* BEGIN Data provided *
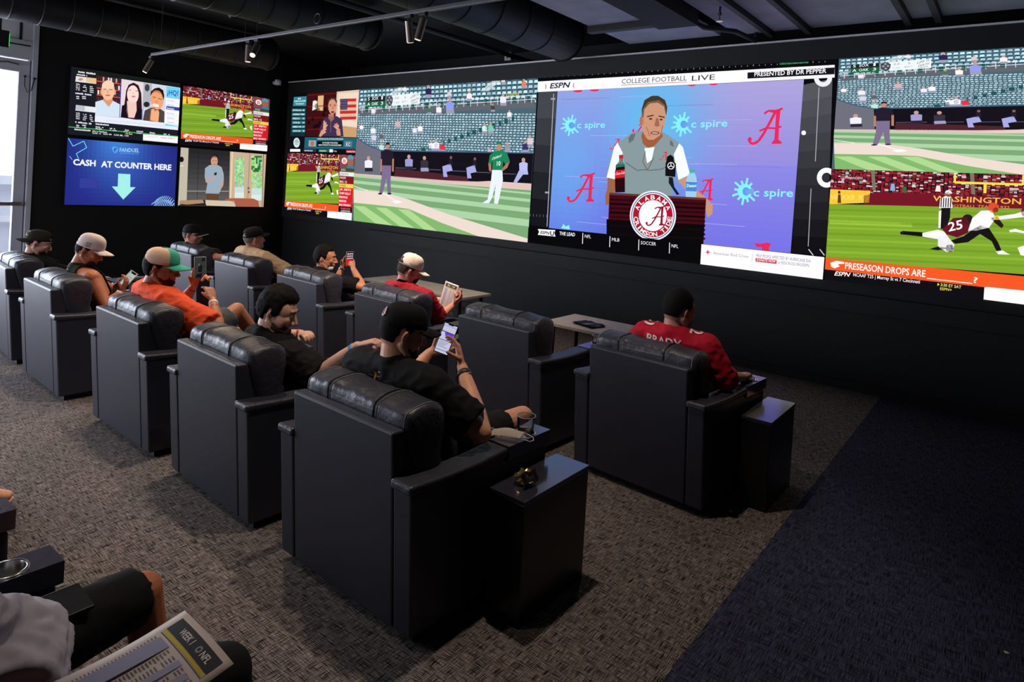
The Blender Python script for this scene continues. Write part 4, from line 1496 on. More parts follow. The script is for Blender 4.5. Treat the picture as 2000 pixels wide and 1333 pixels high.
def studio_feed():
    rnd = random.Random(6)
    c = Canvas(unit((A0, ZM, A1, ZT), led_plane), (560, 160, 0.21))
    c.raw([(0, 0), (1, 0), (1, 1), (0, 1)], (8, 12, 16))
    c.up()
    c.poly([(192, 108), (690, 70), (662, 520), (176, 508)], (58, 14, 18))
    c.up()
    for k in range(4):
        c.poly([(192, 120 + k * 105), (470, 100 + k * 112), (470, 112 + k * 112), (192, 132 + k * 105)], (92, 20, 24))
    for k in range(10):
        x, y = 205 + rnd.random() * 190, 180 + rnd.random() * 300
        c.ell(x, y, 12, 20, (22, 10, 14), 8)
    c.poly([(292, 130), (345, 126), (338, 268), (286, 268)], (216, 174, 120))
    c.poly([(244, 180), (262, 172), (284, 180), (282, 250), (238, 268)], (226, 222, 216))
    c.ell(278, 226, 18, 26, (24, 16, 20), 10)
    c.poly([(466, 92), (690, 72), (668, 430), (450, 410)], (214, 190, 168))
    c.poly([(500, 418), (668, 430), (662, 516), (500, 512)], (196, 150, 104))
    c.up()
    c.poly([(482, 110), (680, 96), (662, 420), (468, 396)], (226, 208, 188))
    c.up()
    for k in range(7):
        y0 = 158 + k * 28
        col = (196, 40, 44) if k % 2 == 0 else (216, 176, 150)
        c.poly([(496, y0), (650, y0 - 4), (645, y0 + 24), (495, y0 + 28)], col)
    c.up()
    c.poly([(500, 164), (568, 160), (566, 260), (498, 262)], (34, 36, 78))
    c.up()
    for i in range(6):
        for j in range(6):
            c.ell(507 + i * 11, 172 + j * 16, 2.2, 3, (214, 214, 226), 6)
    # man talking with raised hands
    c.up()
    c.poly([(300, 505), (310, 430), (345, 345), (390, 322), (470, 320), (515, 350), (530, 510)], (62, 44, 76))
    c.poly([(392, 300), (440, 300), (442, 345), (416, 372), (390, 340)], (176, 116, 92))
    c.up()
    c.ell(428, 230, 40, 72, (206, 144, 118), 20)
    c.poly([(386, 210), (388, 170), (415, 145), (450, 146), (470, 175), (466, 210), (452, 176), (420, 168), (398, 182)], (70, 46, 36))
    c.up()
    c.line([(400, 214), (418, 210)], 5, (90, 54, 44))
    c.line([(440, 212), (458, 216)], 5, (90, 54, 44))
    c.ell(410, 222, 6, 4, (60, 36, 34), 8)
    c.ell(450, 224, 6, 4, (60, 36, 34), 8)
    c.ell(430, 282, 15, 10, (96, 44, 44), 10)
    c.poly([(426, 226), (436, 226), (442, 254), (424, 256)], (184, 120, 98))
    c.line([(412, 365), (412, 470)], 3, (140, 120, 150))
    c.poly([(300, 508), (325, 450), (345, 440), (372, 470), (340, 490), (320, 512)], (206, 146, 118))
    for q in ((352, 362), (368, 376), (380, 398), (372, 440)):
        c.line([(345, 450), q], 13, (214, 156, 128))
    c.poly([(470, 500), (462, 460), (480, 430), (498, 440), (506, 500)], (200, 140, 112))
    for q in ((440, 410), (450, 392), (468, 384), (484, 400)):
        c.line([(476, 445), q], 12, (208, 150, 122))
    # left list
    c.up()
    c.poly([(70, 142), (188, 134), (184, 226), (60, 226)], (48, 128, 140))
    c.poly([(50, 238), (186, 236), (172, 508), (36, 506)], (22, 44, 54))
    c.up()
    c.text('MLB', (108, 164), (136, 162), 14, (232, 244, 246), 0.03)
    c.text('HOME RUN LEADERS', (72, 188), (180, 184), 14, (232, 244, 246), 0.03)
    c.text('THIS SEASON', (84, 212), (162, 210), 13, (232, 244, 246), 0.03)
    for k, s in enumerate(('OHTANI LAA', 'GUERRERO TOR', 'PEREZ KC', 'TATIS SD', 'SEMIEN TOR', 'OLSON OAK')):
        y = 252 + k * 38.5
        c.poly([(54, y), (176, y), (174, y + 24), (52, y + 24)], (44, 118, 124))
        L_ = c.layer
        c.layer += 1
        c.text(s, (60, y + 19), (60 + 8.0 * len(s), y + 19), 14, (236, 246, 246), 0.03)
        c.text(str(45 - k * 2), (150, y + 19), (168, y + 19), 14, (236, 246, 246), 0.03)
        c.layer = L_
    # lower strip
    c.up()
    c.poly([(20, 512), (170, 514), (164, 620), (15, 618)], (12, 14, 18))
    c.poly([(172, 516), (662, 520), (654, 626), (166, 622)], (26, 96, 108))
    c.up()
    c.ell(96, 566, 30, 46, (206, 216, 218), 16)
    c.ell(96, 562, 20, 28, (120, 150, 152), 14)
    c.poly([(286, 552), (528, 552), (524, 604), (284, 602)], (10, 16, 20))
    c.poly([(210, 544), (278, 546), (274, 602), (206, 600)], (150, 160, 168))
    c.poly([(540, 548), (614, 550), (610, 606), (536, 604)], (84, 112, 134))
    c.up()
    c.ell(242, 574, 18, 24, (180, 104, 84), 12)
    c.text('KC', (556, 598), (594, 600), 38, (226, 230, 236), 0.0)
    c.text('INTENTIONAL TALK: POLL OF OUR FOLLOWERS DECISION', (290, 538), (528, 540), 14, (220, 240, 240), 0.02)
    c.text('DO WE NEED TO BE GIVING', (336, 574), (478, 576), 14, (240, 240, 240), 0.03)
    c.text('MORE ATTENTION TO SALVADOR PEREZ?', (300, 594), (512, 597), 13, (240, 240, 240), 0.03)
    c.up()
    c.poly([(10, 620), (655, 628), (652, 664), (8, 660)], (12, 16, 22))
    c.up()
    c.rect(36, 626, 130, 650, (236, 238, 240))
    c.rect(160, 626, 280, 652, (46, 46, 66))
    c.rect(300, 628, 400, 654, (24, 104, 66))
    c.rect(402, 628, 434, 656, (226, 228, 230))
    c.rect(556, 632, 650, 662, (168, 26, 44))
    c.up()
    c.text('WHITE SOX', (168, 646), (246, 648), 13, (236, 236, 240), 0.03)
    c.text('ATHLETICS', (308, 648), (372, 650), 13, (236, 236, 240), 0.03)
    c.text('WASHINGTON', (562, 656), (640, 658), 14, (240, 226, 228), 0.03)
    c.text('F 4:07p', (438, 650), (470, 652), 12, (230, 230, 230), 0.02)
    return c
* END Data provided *
--- Instructions for the task ---
Exclude the pictures, and transcribe all of the material exactly.

--- Result of this exercise ---
The Blender Python script for this scene continues. Write part 4, from line 1496 on. More parts follow. The script is for Blender 4.5. Treat the picture as 2000 pixels wide and 1333 pixels high.
def studio_feed():
    rnd = random.Random(6)
    c = Canvas(unit((A0, ZM, A1, ZT), led_plane), (560, 160, 0.21))
    c.raw([(0, 0), (1, 0), (1, 1), (0, 1)], (8, 12, 16))
    c.up()
    c.poly([(192, 108), (690, 70), (662, 520), (176, 508)], (58, 14, 18))
    c.up()
    for k in range(4):
        c.poly([(192, 120 + k * 105), (470, 100 + k * 112), (470, 112 + k * 112), (192, 132 + k * 105)], (92, 20, 24))
    for k in range(10):
        x, y = 205 + rnd.random() * 190, 180 + rnd.random() * 300
        c.ell(x, y, 12, 20, (22, 10, 14), 8)
    c.poly([(292, 130), (345, 126), (338, 268), (286, 268)], (216, 174, 120))
    c.poly([(244, 180), (262, 172), (284, 180), (282, 250), (238, 268)], (226, 222, 216))
    c.ell(278, 226, 18, 26, (24, 16, 20), 10)
    c.poly([(466, 92), (690, 72), (668, 430), (450, 410)], (214, 190, 168))
    c.poly([(500, 418), (668, 430), (662, 516), (500, 512)], (196, 150, 104))
    c.up()
    c.poly([(482, 110), (680, 96), (662, 420), (468, 396)], (226, 208, 188))
    c.up()
    for k in range(7):
        y0 = 158 + k * 28
        col = (196, 40, 44) if k % 2 == 0 else (216, 176, 150)
        c.poly([(496, y0), (650, y0 - 4), (645, y0 + 24), (495, y0 + 28)], col)
    c.up()
    c.poly([(500, 164), (568, 160), (566, 260), (498, 262)], (34, 36, 78))
    c.up()
    for i in range(6):
        for j in range(6):
            c.ell(507 + i * 11, 172 + j * 16, 2.2, 3, (214, 214, 226), 6)
    # man talking with raised hands
    c.up()
    c.poly([(300, 505), (310, 430), (345, 345), (390, 322), (470, 320), (515, 350), (530, 510)], (62, 44, 76))
    c.poly([(392, 300), (440, 300), (442, 345), (416, 372), (390, 340)], (176, 116, 92))
    c.up()
    c.ell(428, 230, 40, 72, (206, 144, 118), 20)
    c.poly([(386, 210), (388, 170), (415, 145), (450, 146), (470, 175), (466, 210), (452, 176), (420, 168), (398, 182)], (70, 46, 36))
    c.up()
    c.line([(400, 214), (418, 210)], 5, (90, 54, 44))
    c.line([(440, 212), (458, 216)], 5, (90, 54, 44))
    c.ell(410, 222, 6, 4, (60, 36, 34), 8)
    c.ell(450, 224, 6, 4, (60, 36, 34), 8)
    c.ell(430, 282, 15, 10, (96, 44, 44), 10)
    c.poly([(426, 226), (436, 226), (442, 254), (424, 256)], (184, 120, 98))
    c.line([(412, 365), (412, 470)], 3, (140, 120, 150))
    c.poly([(300, 508), (325, 450), (345, 440), (372, 470), (340, 490), (320, 512)], (206, 146, 118))
    for q in ((352, 362), (368, 376), (380, 398), (372, 440)):
        c.line([(345, 450), q], 13, (214, 156, 128))
    c.poly([(470, 500), (462, 460), (480, 430), (498, 440), (506, 500)], (200, 140, 112))
    for q in ((440, 410), (450, 392), (468, 384), (484, 400)):
        c.line([(476, 445), q], 12, (208, 150, 122))
    # left list
    c.up()
    c.poly([(70, 142), (188, 134), (184, 226), (60, 226)], (48, 128, 140))
    c.poly([(50, 238), (186, 236), (172, 508), (36, 506)], (22, 44, 54))
    c.up()
    c.text('MLB', (108, 164), (136, 162), 14, (232, 244, 246), 0.03)
    c.text('HOME RUN LEADERS', (72, 188), (180, 184), 14, (232, 244, 246), 0.03)
    c.text('THIS SEASON', (84, 212), (162, 210), 13, (232, 244, 246), 0.03)
    for k, s in enumerate(('OHTANI LAA', 'GUERRERO TOR', 'PEREZ KC', 'TATIS SD', 'SEMIEN TOR', 'OLSON OAK')):
        y = 252 + k * 38.5
        c.poly([(54, y), (176, y), (174, y + 24), (52, y + 24)], (44, 118, 124))
        L_ = c.layer
        c.layer += 1
        c.text(s, (60, y + 19), (60 + 8.0 * len(s), y + 19), 14, (236, 246, 246), 0.03)
        c.text(str(45 - k * 2), (150, y + 19), (168, y + 19), 14, (236, 246, 246), 0.03)
        c.layer = L_
    # lower strip
    c.up()
    c.poly([(20, 512), (170, 514), (164, 620), (15, 618)], (12, 14, 18))
    c.poly([(172, 516), (662, 520), (654, 626), (166, 622)], (26, 96, 108))
    c.up()
    c.ell(96, 566, 30, 46, (206, 216, 218), 16)
    c.ell(96, 562, 20, 28, (120, 150, 152), 14)
    c.poly([(286, 552), (528, 552), (524, 604), (284, 602)], (10, 16, 20))
    c.poly([(210, 544), (278, 546), (274, 602), (206, 600)], (150, 160, 168))
    c.poly([(540, 548), (614, 550), (610, 606), (536, 604)], (84, 112, 134))
    c.up()
    c.ell(242, 574, 18, 24, (180, 104, 84), 12)
    c.text('KC', (556, 598), (594, 600), 38, (226, 230, 236), 0.0)
    c.text('INTENTIONAL TALK: POLL OF OUR FOLLOWERS DECISION', (290, 538), (528, 540), 14, (220, 240, 240), 0.02)
    c.text('DO WE NEED TO BE GIVING', (336, 574), (478, 576), 14, (240, 240, 240), 0.03)
    c.text('MORE ATTENTION TO SALVADOR PEREZ?', (300, 594), (512, 597), 13, (240, 240, 240), 0.03)
    c.up()
    c.poly([(10, 620), (655, 628), (652, 664), (8, 660)], (12, 16, 22))
    c.up()
    c.rect(36, 626, 130, 650, (236, 238, 240))
    c.rect(160, 626, 280, 652, (46, 46, 66))
    c.rect(300, 628, 400, 654, (24, 104, 66))
    c.rect(402, 628, 434, 656, (226, 228, 230))
    c.rect(556, 632, 650, 662, (168, 26, 44))
    c.up()
    c.text('WHITE SOX', (168, 646), (246, 648), 13, (236, 236, 240), 0.03)
    c.text('ATHLETICS', (308, 648), (372, 650), 13, (236, 236, 240), 0.03)
    c.text('WASHINGTON', (562, 656), (640, 658), 14, (240, 226, 228), 0.03)
    c.text('F 4:07p', (438, 650), (470, 652), 12, (230, 230, 230), 0.02)
    return c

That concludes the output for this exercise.